A gram of the stuff will set customers back by 20 percent less than over the counter at a German bank, but his margin represented just "a nice and reasonable profit" compared with market rates.

Software developed by his firm updated prices every two minutes, he stressed, which meant "we will have nearly a real time price compared with the London gold market."

And in case police are worried about unscrupulous customers using machines to launder ill-gotten gains, the company is installing video cameras and some machines will be credit card only, he said.

"We will pay maximum attention," he vowed.

The first machine is slated for installation in a Hugo Boss clothing store near the company's headquarters south of Stuttgart, once talks have been wrapped up.

He confidently predicts a brisk trade at the machines, which will each contain a maximum value of 50,000 EUR -- less than in most cash distributors.
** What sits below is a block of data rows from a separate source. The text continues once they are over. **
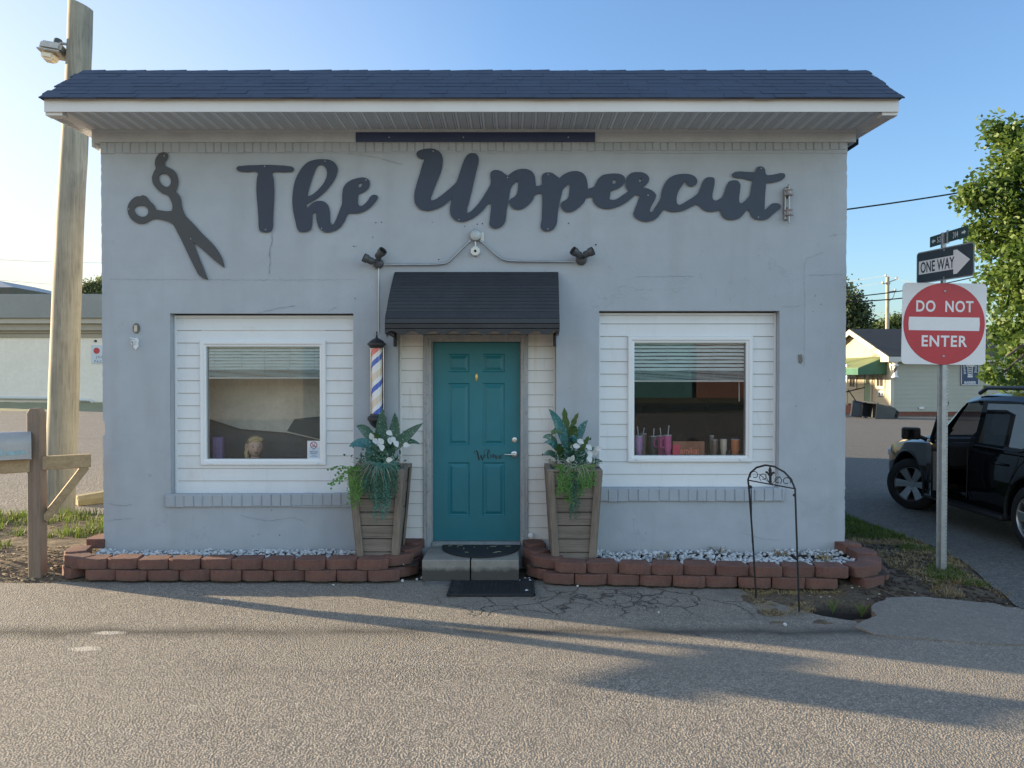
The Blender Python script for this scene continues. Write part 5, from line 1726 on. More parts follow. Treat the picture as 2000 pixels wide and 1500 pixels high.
# ------------------------------------------------------------------ wooden planters
def planter(pxc, wt, wb, py_top, Y, depth, label, grp):
    zt = at(pxc, py_top, Y).z; zb = .13
    c = at(pxc, 1000, Y)
    yc = Y + depth / 2
    t = thing("planter", label, "planter", (c.x, yc, zb), 0, grp)
    H = zt - zb
    def wd(s, w1=wb, w2=wt): return w1 + (w2 - w1) * s
    for (ax, sg) in (('y', -1), ('y', 1), ('x', -1), ('x', 1)):
        bm = B(); n_ = 7; z = 0
        for i in range(n_):
            s0, s1 = i / n_, (i + 1) / n_ - .010
            a0, a1 = wd(s0) / 2 - .012, wd(s1) / 2 - .012
            th = .018
            bow = random.uniform(-.003, .003)
            vs = []
            for (s, a_) in ((s0, a0), (s1, a1)):
                for (u, d_) in ((-1, 0), (1, 0), (1, th), (-1, th)):
                    r_ = a_ - d_ + bow
                    vs.append(bm.verts.new((u * a_, sg * r_, s * H) if ax == 'y' else (sg * r_, u * a_, s * H)))
            for f in ((0, 1, 5, 4), (2, 3, 7, 6), (4, 5, 6, 7), (3, 2, 1, 0), (1, 2, 6, 5), (3, 0, 4, 7)): bm.faces.new([vs[j] for j in f])
        bmesh.ops.recalc_face_normals(bm, faces=bm.faces[:])
        obj("board_panel", bm, "planter_board", t, world=False)
    for sx in (-1, 1):
        for sy in (-1, 1):
            bm = B()
            for (pw, pd, off) in ((.062, .020, 0), (.020, .062, 1)):
                vs = []
                for s in (0, 1):
                    a_ = wd(s) / 2
                    if off == 0: xs_ = (a_ - pw, a_ + .006); ys_ = (a_ - .004, a_ + pd - .004)
                    else: xs_ = (a_ - .004, a_ + pw * .8); ys_ = (a_ - pd, a_ - .006)
                    for (xx, yy) in ((xs_[0], ys_[0]), (xs_[1], ys_[0]), (xs_[1], ys_[1]), (xs_[0], ys_[1])):
                        vs.append(bm.verts.new((sx * xx, sy * yy, s * H)))
                for f in ((0, 1, 5, 4), (1, 2, 6, 5), (2, 3, 7, 6), (3, 0, 4, 7), (4, 5, 6, 7), (3, 2, 1, 0)): bm.faces.new([vs[j] for j in f])
            bmesh.ops.recalc_face_normals(bm, faces=bm.faces[:])
            bmesh.ops.bevel(bm, geom=bm.edges[:], offset=.003, segments=1, affect='EDGES')
            obj("corner_post", bm, "planter_post", t, world=False)
    bm = B(); a_ = wt / 2
    box(bm, -a_ - .012, a_ + .012, -a_ - .02, -a_ + .035, H, H + .018, .003); box(bm, -a_ - .012, a_ + .012, a_ - .035, a_ + .02, H, H + .018, .003)
    box(bm, -a_ - .012, -a_ + .04, -a_ + .036, a_ - .036, H, H + .018, .003); box(bm, a_ - .04, a_ + .012, -a_ + .036, a_ - .036, H, H + .018, .003)
    obj("rim", bm, "planter_post", t, world=False)
    bm = B(); a_ = wt / 2 - .04; quad(bm, (-a_, -a_, H - .05), (a_, -a_, H - .05), (a_, a_, H - .05), (-a_, a_, H - .05))
    obj("potting_soil", bm, "mulch", t, world=False)
    return t, Vector((c.x, Y, zt))
plA, topA = planter(735, .525, .375, 921, -.50, .525, "tapered grey wood planter under the barber pole", "tall wooden planters")
plB, topB = planter(1122, .515, .40, 921, -.50, .515, "tapered grey wood planter on the handle side of the door", "tall wooden planters")

# ------------------------------------------------------------------ artificial plants
def leaf(bm, pts, width, n_=10, fold=.25, shape='oval', tipw=.0, wave=.0, up=Vector((0, -1, .3)), rnd=random):
    """broad leaf along a bent midrib through the points"""
    pts = [Vector(p) for p in pts]
    def mid(t):
        if len(pts) == 2: return pts[0].lerp(pts[1], t)
        a, b, c = pts
        return a * (1 - t) ** 2 + b * 2 * t * (1 - t) + c * t * t
    prev = None
    for i in range(n_ + 1):
        t = i / n_
        p = mid(t); d = (mid(min(1, t + .02)) - mid(max(0, t - .02))).normalized()
        s = d.cross(up).normalized()
        nn = s.cross(d)
        if shape == 'oval': wv = math.sin(PI * min(1, max(0, (t - .10) / .90)) ** .8) ** .75 if t > .1 else .04
        elif shape == 'split': wv = (math.sin(PI * max(.02, t)) ** .6) * (.55 + .45 * abs(math.sin(t * 13)))
        else: wv = math.sin(PI * max(.05, t * .98)) ** .5
        wv = max(wv, .03) * width / 2
        wob = nn * wave * math.sin(t * 9)
        l_ = bm.verts.new(p + s * wv + nn * fold * wv + wob); m_ = bm.verts.new(p); r_ = bm.verts.new(p - s * wv + nn * fold * wv - wob)
        if prev:
            bm.faces.new((prev[0], prev[1], m_, l_)); bm.faces.new((prev[1], prev[2], r_, m_))
        prev = (l_, m_, r_)

def flower(bm, c, r, ang, rnd):
    """heart-shaped white spathe with a small spike"""
    d = Vector((math.cos(ang), -.45, math.sin(ang))).normalized()
    leaf(bm, [c - d * r * .8, c + Vector((0, -.012, 0)), c + d * r], r * 1.15, 8, .30, 'oval', up=Vector((.2, -1, .2)))

def vine(bm, start, drop, out, rnd, ls=.013, dens=1.0, jitter=.02):
    n_ = max(4, int(drop / .02 * dens))
    x, y, z = start
    ph = rnd.uniform(0, 6)
    for i in range(n_ + 1):
        t = i / n_
        px = x + out[0] * min(1, t * 2.2) + jitter * math.sin(ph + t * 5) * .6
        py = y + out[1] * min(1, t * 3.0) + jitter * .4 * math.cos(ph + t * 7)
        pz = z + .035 * math.sin(min(1, t * 3) * PI) - drop * t ** 1.15
        for _ in range(2):
            c = Vector((px + rnd.uniform(-1, 1) * jitter, py + rnd.uniform(-.8, .4) * jitter, pz + rnd.uniform(-1, 1) * .012))
            a = rnd.uniform(0, 6.28); u = Vector((math.cos(a), rnd.uniform(-.6, .2), math.sin(a))).normalized() * ls * rnd.uniform(.6, 1.2)
            s = u.cross(Vector((rnd.uniform(-.5, .5), -1, rnd.uniform(-.5, .5)))).normalized() * ls * .42
            v = [bm.verts.new(p) for p in (c - u, c + s, c + u, c - s)]
            bm.faces.new(v)

def grassy(bm, c, n_, L, rnd, w_=.004, droop=1.0):
    for _ in range(n_):
        a = rnd.uniform(0, 2 * PI); 
        d = Vector((math.cos(a), min(.3, math.sin(a)) - .25, 0)); d.normalize()
        Lh = L * rnd.uniform(.5, 1.1)
        p0 = Vector(c) + Vector((rnd.uniform(-.06, .06), rnd.uniform(-.05, .05), 0))
        p1 = p0 + d * Lh * .35 + Vector((0, 0, Lh * .55)); p2 = p0 + d * Lh * .8 + Vector((0, 0, Lh * (.45 - .9 * droop * rnd.random())))
        leaf(bm, [p0, p1, p2], w_ * 2, 5, .1, 'strap', up=Vector((0, -1, .6)))

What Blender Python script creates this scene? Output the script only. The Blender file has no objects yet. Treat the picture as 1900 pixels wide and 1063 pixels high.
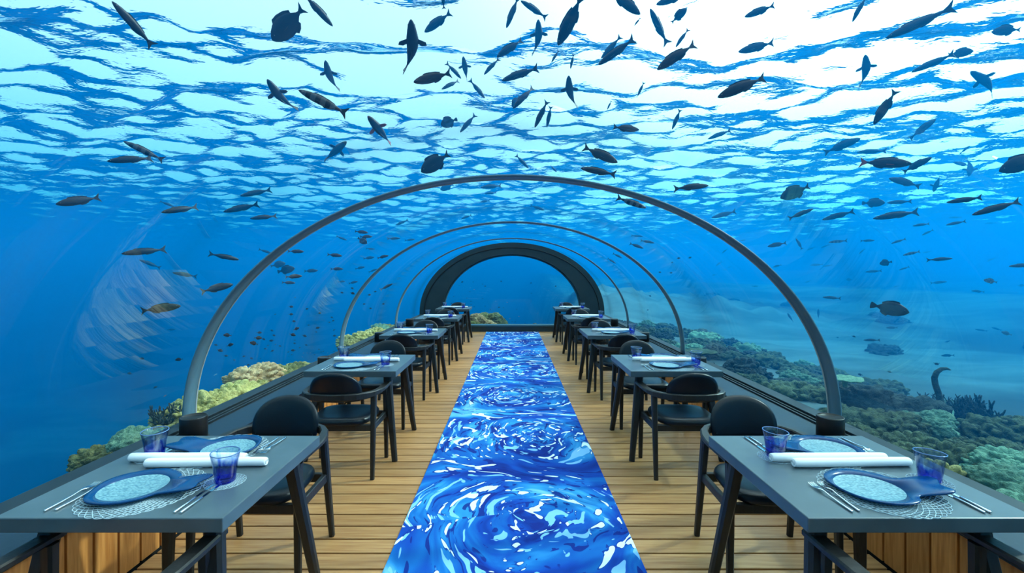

At sites like Frankfurt's bustling international airport, "I think you will have to fill up the machine every day," he forecasts.

Franchise owners, according to company calculations, need to sell only "five to seven items, the smallest quantity or one gramme, to break even."

One gramme sales were expected to comprise 70-80 percent of the total.

Physical German gold sales jumped from 28 tonnes in 2006 to 115 tonnes in 2008, according to Neader at GFMS, and Geissler thinks this could rise to 150 tonnes per annum.

In Switzerland, Asian gold imports gained 43 percent early in 2008, a development described as an "Asian gold rush" by the Swiss federal customs office, and refiners report a surge in demand for gold bars.

A GFMS survey has forecast demand will "drive the bull market into a ninth consecutive year" and could propel prices to USD 1,100.

In Germany's financial capital, Geissler's machine attracted stares, and "some bankers couldn't believe what they saw," the gold dealer said.

"It will take a little time until everyone is used to the sight of a gold vending machine," he acknowledged.